David W. Collins isn’t just the supervising sound editor at Skywalker Sound, he’s also a music expert with a specialty in John Williams’ compositions. In honor of the 20th anniversary of Star Wars: Attack of the Clones, David hosted a Star Wars Celebration panel fittingly titled “Attack of the Chords.” It was a deep dive into all of the music from the film, with an emphasis on “Across the Stars.”
For the prequel trilogy, John Williams chose to “write backwards,” deconstructing themes he wrote for the original trilogy and using that to form new themes. The trilogy tells the origin story of Darry Vader, but at its core is a forbidden love story between the parents of Luke Skywalker and Leia Organa, Annakin Skywalker and Padme Amidala.
“What’s in a name?”, David asked when discussing “Across the Stars,” the love theme for Annakin and Padme. The title is a play on the Shakespearean phrase “Star crossed lovers,” with the main melody carried by an obo, a nod to Tchaikovsky’s haunting music from “Swan Lake.”

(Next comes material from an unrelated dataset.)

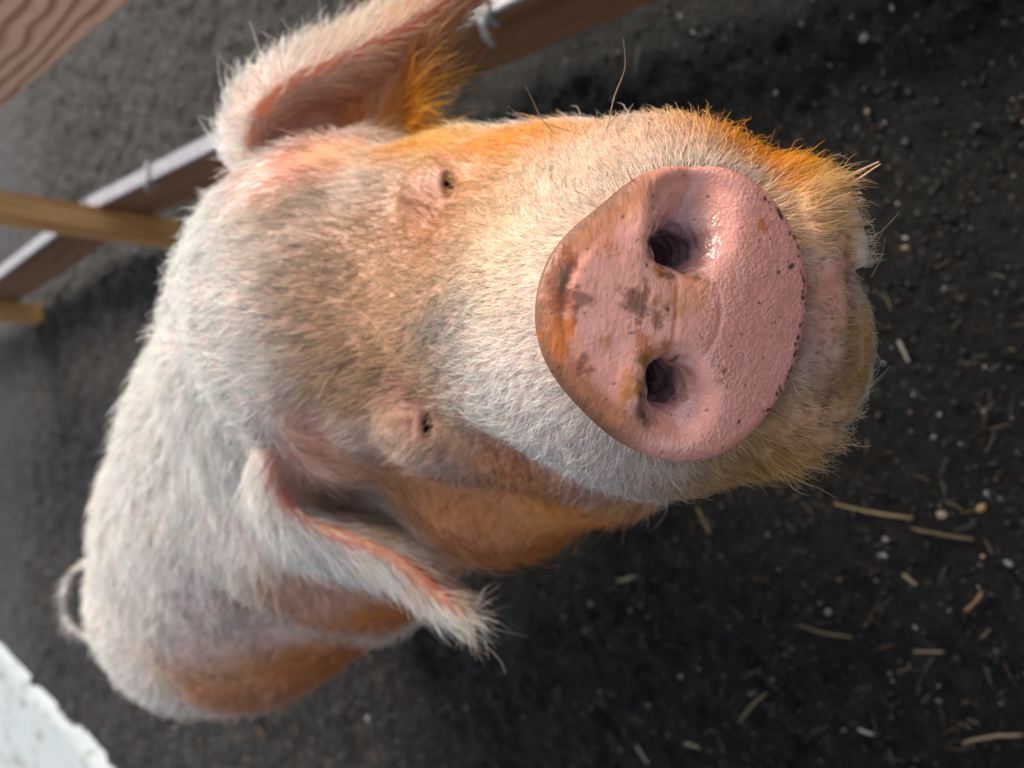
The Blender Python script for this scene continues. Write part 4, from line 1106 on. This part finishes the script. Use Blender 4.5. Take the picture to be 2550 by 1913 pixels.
# plastic ties round the lower rail
m_tie = NT('tie_plastic'); m_tie.b.inputs['Base Color'].default_value = (.32, .33, .33, 1); m_tie.b.inputs['Roughness'].default_value = .4
def tie(px, py, lab, scl=1.0):
    e_ = E1; s_ = along(px, py, e_)
    root = bpy.data.objects.new('rail_clip', None); COL.objects.link(root); c = FB + e_ * s_; root.location = (c[0], c[1], zt); root.rotation_euler = (0, 0, math.atan2(e_[1], e_[0]) + math.pi)
    tag(root, lab, 'clip', 'pale clips on the lower rail')
    def bar(name, pts, wd, th_):
        bm = bmesh.new(); prev = None
        pts = [Vector(p_) for p_ in pts]
        for i, p_ in enumerate(pts):
            t_ = (pts[min(i + 1, len(pts) - 1)] - pts[max(i - 1, 0)]).normalized(); ww = wd * (.55 if i == len(pts) - 1 else 1)
            s3 = Vector((1, .15, 0)); s3 = (s3 - t_ * s3.dot(t_)).normalized(); n3 = t_.cross(s3)
            cur = [bm.verts.new(p_ + s3 * a_ * ww / 2 + n3 * b_ * th_ / 2) for a_, b_ in ((-1, -1), (1, -1), (1, 1), (-1, 1))]
            if prev:
                for j in range(4): bm.faces.new((prev[j], prev[(j + 1) % 4], cur[(j + 1) % 4], cur[j]))
            else: bm.faces.new(cur[::-1])
            prev = cur
        bm.faces.new(prev); bmesh.ops.recalc_face_normals(bm, faces=bm.faces)
        me = bpy.data.meshes.new(name); bm.to_mesh(me); bm.free(); me.materials.append(m_tie.m)
        o = bpy.data.objects.new(name, me); COL.objects.link(o); o.parent = root
    bar('saddle', [(0, -.038, -.03), (0, -.037, .012), (0, -.030, .0145), (0, .004, .0145), (0, .009, .010), (0, .0095, -.012)], .011, .003)
    bar('prong', [(.002, .002, .017), (.006, .014, .014), (.012, .014 + .010 * scl, .014 - .014 * scl), (.018, .014 + .014 * scl, .014 - .036 * scl)], .010 * scl, .004)
tie(355, 445, 'pale clip hooked over the lower rail next to the post', .55)
tie(1175, 10, 'pale clip with a pointed prong on the lower rail beside the raised ear')

# ------------------------------------------------------------------ white sheet lying behind the pig
edge = [(-60, 1560), (0, 1618), (40, 1660), (75, 1712), (110, 1745), (150, 1790), (185, 1815), (225, 1865), (290, 1930), (380, 2020)]
back = [(300, 2350), (-300, 2300), (-500, 1900), (-350, 1600)]
pts2 = [G(*q, .02)[:2] for q in edge + back]
bm = bmesh.new()
cx = np.mean(pts2, 0)
NR = 14; dense = []
for i in range(len(pts2)):
    a_, b_ = pts2[i], pts2[(i + 1) % len(pts2)]
    for k in range(6): dense.append(a_ + (b_ - a_) * k / 6)
dense = np.array(dense)
for _ in range(4): dense = .25 * np.roll(dense, 1, 0) + .5 * dense + .25 * np.roll(dense, -1, 0)
nd = len(dense); V_ = []; F_ = []
for j in range(NR + 1):
    t = j / NR
    for i in range(nd):
        q = dense[i] + (cx - dense[i]) * min(t * .95, .97)
        z = .022 * sstep(np.array(t), 0, .06) + .004 * fbm(np.array([[q[0], q[1], 0]]), 1.5, 81, 2)[0] * sstep(np.array(t), 0, .1) - .004 * (j == 0)
        V_.append((q[0], q[1], float(z)))
for j in range(NR):
    for i in range(nd): F_.append((j * nd + i, j * nd + (i + 1) % nd, (j + 1) * nd + (i + 1) % nd, (j + 1) * nd + i))
F_.append(tuple(NR * nd + i for i in range(nd)))
ms = NT('white_sheet'); tc = ms.n('ShaderNodeTexCoord')
na = ms.noise(tc.outputs['Object'], 9, 6, .65, .4); mp = ms.n('ShaderNodeMapping'); mp.inputs['Scale'].default_value = (30, 7, 10); ms.l(tc.outputs['Object'], mp.inputs['Vector'])
nb2 = ms.noise(mp.outputs[0], 1.0, 4, .6)
dirt = ms.ramp(ms.math('MULTIPLY', na.outputs[0], nb2.outputs[0]), [(.28, (0, 0, 0)), (.40, (1, 1, 1))]).outputs[0]
ms.l(ms.mix(dirt, (.34, .39, .42, 1), (.15, .145, .12, 1)), ms.b.inputs['Base Color']); ms.b.inputs['Roughness'].default_value = .6
ctr = np.array([cx[0], cx[1], 0])
o = mesh_obj('white_sheet', np.array(V_) - ctr, F_, ms.m, None, True); o.location = ctr
tag(o, 'white sheet with grey dirt smears lying on the soil behind the pig', 'sheet')
print('done', round(time.time() - T0, 1))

The brilliance of “Across the Stars” is that it marries together themes John Williams wrote for Luke and Leia to foreshadow the love that gave birth to them. If music is just pitch and rhythm, then “Leila’s Theme” gives the piece its pitch and Luke’s Theme, widely known as the “Main Title,” is the rhythms of “Across the Stars.” The composition is arranged in a minor key, giving it a melancholy aesthetic rather than the major keys that Luke and Leia’s themes are presented in.
“Across the Stars” also foreshadows Annakin’s future, planting the first three notes of “The Imperial March” at the beginning of the piece, a track that became synonymous with Darth Vader. John Williams also pulls from music history in the arrangement, inserting the three-note queue for death (Dies irae) as a main rhythmic figure.
An accidental alarm at the Anaheim Convention Center interrupted the panel, cutting it short, but David W. Collins briefly touched on some of the other brilliance to be found in the score for Attack of the Clones. From “Yoda’s Theme” transformed into fight music to an electric guitar on the soundtrack version of “Zam the Assassin and the Chase Through Coruscant” (cut from the film), the presenter’s vast knowledge was on full display. He could probably dedicate a full hour just to controversies surrounding John Williams’ intentions for the finale of the film. Perhaps one day he will through his podcast The Soundtrack Show, through which he’s already covered the original trilogy.